If you really do want to get plugged into Reddit’s over 3 million unique users, try their ads (though, they usually get quite a few downvotes—Redditors don’t like ads, either). You could also join the site and jump into some relevant conversations; there’s practically a subreddit for any topic/industry out there.

But in general, you shouldn’t toot your own horn on this site. It’s considered very bad form and will most likely get your post downvoted and therefore not seen (that is, if you can get by the spam filters first—good luck).

Digg

You’re Doing it Wrong

You can submit as many links to Digg as your heart desires, but unless it’s breaking news, it doesn’t stand a chance at making the first page (which is the only page). And, contrary to popular belief, submitting a link multiple times does NOT convince Digg that it’s awesome.

Let’s take a look at the Digg headlines on the day I sat down to write this blog:

“Dating with Google Glass”
“Of Course the Winklevii Twins Are into Bitcoin”
“I am Louis CK. Ask Me Anything”
“Every Conflict Between North and South Korea Mapped”
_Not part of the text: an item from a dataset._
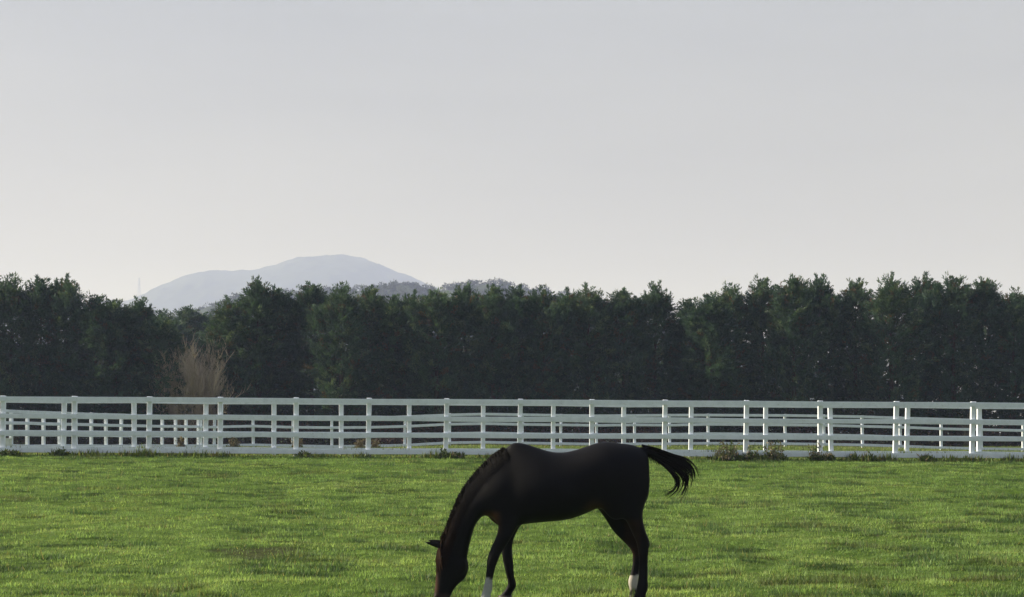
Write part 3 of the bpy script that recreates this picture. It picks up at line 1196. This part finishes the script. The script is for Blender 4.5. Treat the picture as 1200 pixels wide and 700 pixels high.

Can your content really compete against North Korea, Google Glass, and Bitcoin? I highly doubt it.

How to Do it Right

Instead, you should be using Digg to find relevant news items that you can then share with your other social media followers. The more interesting content you provide and point to on Facebook, Twitter, and Google+, the more people are going to look to you and your business as a resource.

Make This Your Motto

In general, I like to subscribe to Inbound.org’s rules on self-promotion posts:

Okays, sometimes you write a jaw-droppingly awesome piece and just have to submit it. That’s cool, if it’s the exception and it really adds to the community. But please don’t just post your own stuff (if it’s good, then other people will find and submit it). Besides, we’d love to see and share what you’re finding interesting. Most of the time it’s not our own stuff.

By all means, be confident in the work you’re producing for your company. Shout out your good works as loudly and as often as you deem appropriate. Just remember where you’re posting and who your audience is and tailor your content accordingly.